▶ **WRITTEN PROBLEM**
Your task is to locate every line holding the string "parts" and to copy each of them.

▶ **RECORDS SUPPLIED**
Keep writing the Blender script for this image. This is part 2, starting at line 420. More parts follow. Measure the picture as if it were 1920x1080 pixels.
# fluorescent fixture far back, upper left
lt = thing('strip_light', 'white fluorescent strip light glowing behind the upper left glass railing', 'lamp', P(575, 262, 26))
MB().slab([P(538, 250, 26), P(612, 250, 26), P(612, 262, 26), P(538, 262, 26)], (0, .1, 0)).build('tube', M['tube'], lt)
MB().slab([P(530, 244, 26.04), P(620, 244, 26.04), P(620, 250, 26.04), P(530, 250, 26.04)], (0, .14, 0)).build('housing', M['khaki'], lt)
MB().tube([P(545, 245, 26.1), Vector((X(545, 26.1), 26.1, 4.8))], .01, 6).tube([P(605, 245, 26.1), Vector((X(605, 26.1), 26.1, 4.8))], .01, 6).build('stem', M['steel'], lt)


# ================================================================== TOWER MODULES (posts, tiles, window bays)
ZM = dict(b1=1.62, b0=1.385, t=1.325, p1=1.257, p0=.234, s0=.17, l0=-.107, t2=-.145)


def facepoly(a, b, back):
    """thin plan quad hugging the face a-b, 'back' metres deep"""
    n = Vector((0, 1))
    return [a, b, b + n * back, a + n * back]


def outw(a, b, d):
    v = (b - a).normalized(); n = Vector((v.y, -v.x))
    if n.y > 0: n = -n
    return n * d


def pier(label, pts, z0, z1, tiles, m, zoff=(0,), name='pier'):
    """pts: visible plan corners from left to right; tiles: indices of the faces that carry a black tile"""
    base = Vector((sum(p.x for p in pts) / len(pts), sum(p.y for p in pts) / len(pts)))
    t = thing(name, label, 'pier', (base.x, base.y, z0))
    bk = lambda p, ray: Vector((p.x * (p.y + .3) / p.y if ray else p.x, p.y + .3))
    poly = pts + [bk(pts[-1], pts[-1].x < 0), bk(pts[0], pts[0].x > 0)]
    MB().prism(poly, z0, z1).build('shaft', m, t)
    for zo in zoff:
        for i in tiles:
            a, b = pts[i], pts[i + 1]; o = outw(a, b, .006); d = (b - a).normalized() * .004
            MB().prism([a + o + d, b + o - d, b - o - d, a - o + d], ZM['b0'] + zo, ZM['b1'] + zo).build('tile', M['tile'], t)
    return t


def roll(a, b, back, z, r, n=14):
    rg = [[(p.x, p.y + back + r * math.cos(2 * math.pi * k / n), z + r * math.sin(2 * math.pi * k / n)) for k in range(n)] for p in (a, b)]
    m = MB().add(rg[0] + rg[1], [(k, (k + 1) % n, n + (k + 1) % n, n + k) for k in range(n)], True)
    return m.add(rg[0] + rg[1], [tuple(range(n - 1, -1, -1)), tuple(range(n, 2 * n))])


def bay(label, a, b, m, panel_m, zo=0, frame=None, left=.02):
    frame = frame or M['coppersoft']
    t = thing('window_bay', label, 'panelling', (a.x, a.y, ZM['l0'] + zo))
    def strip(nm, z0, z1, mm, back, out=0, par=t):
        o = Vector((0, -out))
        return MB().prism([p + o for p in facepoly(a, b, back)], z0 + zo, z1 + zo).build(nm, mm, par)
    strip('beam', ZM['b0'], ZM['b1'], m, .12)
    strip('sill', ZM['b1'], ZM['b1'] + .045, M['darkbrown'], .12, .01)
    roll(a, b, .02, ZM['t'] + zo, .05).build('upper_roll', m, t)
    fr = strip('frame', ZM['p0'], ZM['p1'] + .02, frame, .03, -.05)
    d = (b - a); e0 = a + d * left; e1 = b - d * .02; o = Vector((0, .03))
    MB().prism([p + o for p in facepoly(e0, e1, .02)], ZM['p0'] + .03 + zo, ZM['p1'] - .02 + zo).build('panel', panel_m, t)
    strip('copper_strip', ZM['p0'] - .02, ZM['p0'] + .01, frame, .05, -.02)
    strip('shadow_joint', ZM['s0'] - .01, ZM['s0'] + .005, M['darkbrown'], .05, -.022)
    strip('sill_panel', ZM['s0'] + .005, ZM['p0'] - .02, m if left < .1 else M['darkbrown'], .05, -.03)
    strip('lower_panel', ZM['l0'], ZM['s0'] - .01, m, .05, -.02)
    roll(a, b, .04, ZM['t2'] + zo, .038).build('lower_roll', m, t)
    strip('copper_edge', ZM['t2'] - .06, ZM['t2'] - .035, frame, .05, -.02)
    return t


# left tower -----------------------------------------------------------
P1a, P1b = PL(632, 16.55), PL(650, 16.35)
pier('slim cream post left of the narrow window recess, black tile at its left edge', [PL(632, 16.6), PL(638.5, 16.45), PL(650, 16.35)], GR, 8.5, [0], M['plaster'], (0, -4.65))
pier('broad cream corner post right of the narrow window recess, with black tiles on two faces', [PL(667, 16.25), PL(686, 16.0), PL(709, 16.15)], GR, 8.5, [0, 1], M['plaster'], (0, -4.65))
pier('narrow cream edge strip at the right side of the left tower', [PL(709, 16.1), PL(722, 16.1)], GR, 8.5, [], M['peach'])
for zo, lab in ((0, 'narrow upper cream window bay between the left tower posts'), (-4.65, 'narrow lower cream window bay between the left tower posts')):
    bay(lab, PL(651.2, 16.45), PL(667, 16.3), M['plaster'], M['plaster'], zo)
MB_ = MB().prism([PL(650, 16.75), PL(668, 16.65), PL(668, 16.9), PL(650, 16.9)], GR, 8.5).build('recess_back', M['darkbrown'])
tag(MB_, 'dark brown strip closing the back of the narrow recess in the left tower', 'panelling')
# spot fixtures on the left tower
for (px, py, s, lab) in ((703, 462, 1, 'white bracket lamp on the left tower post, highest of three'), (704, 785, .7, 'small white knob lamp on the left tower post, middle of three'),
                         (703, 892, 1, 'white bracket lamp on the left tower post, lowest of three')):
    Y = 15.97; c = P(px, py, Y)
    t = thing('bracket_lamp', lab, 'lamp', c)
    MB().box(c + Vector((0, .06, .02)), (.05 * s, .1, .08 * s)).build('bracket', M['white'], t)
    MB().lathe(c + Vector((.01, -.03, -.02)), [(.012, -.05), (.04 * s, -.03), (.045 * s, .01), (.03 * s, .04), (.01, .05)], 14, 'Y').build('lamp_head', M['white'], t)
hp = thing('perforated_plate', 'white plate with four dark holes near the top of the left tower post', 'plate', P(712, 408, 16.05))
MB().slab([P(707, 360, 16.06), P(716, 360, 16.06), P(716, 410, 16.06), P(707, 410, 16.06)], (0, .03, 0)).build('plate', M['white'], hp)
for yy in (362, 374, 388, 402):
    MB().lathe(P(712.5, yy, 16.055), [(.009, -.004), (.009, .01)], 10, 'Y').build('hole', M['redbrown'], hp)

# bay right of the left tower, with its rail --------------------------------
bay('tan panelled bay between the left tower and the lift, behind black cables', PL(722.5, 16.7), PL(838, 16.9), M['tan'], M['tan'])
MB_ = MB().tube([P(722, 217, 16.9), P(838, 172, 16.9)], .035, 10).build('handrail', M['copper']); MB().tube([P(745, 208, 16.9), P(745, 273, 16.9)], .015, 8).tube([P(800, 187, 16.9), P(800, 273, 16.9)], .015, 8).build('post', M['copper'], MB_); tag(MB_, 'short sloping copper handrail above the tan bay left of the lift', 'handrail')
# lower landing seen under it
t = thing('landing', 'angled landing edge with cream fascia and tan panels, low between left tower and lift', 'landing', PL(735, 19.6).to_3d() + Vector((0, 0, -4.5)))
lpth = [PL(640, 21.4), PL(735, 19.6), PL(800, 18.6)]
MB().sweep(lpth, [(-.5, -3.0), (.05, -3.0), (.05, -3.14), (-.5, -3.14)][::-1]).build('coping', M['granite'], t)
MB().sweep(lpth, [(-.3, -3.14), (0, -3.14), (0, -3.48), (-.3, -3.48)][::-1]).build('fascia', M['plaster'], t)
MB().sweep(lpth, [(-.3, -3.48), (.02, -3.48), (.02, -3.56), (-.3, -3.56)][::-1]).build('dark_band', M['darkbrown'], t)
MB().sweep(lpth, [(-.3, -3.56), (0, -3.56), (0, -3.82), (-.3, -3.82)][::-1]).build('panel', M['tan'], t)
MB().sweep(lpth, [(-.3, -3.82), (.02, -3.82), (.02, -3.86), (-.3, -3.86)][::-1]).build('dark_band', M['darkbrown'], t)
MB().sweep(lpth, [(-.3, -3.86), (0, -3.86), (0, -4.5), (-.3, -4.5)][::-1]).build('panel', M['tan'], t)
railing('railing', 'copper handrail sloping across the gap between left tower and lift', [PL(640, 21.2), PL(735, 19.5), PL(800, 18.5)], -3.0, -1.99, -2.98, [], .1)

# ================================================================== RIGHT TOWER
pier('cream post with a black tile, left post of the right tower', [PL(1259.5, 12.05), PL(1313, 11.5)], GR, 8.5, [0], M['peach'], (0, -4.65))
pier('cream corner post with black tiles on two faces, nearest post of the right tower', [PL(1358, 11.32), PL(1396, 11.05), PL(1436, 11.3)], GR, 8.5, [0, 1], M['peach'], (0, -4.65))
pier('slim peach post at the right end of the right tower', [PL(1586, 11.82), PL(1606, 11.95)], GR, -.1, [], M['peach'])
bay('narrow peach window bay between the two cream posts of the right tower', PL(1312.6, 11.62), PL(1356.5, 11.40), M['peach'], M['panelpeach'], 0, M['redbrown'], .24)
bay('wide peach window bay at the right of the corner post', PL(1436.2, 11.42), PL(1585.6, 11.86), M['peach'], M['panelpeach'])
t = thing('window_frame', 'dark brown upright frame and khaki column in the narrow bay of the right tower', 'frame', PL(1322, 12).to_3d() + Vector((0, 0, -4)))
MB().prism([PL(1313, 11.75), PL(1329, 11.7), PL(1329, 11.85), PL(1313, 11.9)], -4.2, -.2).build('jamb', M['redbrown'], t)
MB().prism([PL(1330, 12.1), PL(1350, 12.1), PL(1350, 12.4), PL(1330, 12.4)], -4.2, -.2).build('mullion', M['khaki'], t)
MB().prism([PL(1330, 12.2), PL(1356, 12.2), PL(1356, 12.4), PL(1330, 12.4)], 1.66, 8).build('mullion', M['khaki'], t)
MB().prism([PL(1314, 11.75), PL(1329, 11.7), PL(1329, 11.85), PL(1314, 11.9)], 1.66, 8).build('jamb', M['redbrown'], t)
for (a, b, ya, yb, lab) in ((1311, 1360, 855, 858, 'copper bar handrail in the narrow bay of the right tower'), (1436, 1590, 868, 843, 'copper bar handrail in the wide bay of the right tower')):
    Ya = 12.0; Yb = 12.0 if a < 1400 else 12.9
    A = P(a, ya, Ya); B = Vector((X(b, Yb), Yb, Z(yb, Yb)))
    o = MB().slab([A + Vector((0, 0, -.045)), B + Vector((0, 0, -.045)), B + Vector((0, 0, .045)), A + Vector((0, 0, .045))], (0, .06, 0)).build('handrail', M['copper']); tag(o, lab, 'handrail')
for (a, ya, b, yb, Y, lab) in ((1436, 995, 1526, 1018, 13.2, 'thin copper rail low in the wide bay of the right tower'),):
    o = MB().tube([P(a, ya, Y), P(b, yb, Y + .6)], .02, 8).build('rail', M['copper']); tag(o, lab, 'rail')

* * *

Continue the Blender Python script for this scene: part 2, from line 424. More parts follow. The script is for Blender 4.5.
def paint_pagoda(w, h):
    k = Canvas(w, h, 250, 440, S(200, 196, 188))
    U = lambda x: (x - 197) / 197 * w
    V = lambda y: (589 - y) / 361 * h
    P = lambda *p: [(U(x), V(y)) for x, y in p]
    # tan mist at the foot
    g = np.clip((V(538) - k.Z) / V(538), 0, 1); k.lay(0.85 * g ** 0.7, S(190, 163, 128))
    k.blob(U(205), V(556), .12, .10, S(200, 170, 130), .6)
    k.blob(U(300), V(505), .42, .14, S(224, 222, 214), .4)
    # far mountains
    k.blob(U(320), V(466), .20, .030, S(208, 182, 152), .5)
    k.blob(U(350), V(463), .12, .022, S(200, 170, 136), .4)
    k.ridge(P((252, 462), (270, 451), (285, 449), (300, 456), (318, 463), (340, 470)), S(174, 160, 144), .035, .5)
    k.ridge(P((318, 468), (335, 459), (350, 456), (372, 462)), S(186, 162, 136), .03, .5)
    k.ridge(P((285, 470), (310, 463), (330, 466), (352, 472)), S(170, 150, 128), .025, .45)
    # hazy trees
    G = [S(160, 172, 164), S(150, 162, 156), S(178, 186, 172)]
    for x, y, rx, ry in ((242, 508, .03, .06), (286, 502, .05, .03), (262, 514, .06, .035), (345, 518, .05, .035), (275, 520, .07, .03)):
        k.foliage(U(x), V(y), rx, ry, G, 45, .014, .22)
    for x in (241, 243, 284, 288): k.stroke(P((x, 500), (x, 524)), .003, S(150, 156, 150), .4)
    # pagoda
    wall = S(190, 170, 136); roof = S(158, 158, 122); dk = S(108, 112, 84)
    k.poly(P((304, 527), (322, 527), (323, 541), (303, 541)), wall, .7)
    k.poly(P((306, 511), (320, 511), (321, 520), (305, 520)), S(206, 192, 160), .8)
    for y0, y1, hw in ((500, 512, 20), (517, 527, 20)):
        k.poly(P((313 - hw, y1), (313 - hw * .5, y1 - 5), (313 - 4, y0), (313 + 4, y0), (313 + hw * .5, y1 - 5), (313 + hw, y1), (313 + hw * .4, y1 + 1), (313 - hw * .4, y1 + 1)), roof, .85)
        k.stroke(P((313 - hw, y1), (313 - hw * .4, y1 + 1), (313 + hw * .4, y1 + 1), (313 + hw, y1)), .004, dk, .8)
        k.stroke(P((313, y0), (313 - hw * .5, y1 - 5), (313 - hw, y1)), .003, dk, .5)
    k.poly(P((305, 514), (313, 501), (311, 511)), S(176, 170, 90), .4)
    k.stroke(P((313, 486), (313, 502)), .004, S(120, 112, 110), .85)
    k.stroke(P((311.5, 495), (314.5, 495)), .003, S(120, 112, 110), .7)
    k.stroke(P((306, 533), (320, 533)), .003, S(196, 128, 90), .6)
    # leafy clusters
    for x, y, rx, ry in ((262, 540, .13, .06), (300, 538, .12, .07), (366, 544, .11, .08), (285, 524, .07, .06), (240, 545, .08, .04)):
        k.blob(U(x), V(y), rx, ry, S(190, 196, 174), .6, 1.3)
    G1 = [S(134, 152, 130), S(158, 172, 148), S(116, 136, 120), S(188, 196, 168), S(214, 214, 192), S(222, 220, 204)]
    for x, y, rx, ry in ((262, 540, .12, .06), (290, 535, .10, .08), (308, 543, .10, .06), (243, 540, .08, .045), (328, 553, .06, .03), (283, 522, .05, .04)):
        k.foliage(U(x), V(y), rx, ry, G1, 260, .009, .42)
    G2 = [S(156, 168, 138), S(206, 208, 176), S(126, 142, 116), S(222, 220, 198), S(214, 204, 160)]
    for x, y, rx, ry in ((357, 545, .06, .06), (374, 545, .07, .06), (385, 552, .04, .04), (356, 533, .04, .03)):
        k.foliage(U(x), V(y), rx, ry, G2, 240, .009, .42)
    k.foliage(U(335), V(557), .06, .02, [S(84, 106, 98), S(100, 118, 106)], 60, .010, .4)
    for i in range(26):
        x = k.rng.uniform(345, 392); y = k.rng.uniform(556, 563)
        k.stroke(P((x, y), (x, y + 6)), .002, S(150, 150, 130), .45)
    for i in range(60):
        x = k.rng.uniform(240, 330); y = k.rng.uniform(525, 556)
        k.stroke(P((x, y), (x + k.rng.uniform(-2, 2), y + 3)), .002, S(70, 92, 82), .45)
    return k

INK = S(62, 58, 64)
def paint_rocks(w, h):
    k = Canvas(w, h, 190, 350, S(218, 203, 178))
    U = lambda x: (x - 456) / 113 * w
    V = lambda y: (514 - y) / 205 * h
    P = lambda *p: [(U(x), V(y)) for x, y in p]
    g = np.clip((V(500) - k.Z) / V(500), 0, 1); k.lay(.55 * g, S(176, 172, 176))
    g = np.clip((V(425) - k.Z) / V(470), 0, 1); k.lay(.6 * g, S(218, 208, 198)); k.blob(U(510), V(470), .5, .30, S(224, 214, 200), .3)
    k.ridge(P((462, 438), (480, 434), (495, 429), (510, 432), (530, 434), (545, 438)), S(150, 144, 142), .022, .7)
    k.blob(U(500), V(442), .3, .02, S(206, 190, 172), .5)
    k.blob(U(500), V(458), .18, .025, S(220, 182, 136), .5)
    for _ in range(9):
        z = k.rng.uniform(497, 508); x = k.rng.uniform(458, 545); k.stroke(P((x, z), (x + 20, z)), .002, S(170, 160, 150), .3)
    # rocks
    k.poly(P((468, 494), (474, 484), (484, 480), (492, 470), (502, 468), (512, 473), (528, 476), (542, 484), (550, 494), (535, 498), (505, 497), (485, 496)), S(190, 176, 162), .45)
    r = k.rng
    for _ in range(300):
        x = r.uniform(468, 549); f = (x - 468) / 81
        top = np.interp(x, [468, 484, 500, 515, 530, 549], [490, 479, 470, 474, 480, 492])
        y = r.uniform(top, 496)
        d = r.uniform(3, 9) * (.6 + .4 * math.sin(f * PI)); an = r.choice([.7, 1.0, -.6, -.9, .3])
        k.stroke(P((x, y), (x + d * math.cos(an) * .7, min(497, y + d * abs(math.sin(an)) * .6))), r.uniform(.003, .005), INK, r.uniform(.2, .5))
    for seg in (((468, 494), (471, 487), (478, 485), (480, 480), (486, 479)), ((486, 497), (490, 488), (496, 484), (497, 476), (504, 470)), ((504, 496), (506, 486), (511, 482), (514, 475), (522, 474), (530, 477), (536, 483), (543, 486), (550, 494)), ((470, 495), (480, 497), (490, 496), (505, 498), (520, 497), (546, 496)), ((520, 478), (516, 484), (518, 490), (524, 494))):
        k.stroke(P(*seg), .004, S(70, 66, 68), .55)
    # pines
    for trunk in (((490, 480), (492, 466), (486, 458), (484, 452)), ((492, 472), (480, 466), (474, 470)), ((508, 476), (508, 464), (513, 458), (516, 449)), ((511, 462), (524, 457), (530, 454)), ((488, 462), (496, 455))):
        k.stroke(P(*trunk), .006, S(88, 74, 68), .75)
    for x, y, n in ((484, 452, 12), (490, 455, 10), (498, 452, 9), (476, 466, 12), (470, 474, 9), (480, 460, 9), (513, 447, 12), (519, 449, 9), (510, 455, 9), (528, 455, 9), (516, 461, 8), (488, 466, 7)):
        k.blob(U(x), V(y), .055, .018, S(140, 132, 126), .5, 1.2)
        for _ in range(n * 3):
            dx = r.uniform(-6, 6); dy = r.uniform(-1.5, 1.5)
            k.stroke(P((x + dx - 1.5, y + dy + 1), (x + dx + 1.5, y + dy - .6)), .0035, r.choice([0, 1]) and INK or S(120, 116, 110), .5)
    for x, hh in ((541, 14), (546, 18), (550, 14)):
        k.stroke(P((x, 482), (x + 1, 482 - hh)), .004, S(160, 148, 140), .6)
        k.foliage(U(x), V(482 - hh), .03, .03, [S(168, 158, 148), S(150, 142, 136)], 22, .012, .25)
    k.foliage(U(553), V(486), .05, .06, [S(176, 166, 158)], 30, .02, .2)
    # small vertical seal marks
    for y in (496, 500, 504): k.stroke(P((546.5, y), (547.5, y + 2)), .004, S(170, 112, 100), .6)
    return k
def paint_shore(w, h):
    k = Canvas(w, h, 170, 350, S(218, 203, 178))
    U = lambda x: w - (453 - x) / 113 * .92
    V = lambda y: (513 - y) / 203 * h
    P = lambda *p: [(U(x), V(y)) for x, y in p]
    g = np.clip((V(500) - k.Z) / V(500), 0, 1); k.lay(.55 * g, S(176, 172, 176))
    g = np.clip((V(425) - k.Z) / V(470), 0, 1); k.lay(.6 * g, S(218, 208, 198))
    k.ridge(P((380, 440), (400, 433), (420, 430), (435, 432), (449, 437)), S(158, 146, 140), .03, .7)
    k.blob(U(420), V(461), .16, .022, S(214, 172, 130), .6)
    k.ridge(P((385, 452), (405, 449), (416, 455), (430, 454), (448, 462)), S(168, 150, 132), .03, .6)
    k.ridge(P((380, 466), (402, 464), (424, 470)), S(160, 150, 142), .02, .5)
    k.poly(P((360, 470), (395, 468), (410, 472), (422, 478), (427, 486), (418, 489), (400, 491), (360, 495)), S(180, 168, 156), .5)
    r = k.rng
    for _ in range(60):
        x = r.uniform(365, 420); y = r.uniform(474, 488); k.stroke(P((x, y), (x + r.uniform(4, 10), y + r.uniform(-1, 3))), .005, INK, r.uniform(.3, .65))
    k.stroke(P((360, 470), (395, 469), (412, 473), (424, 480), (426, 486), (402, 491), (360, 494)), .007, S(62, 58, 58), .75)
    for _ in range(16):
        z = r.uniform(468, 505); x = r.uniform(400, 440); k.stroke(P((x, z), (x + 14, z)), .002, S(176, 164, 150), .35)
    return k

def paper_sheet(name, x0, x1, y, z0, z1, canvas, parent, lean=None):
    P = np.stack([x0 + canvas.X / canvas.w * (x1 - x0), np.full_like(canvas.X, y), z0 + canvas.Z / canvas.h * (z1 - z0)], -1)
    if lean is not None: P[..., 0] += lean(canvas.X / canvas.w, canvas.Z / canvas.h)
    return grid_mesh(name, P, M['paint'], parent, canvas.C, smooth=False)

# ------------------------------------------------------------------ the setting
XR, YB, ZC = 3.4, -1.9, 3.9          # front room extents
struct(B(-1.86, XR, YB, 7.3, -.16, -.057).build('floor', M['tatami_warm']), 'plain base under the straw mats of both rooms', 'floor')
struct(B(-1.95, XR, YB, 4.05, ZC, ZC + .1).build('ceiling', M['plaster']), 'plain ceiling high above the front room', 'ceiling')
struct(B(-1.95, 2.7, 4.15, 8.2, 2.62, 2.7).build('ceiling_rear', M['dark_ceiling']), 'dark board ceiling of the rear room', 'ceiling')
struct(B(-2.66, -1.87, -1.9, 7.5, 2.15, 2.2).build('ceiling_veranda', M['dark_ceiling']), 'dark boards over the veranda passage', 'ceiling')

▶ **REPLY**
Keep writing the Blender script for this image. This is part 2, starting at line 420. More parts follow. Measure the picture as if it were 1920x1080 pixels.
Continue the Blender Python script for this scene: part 2, from line 424. More parts follow. The script is for Blender 4.5.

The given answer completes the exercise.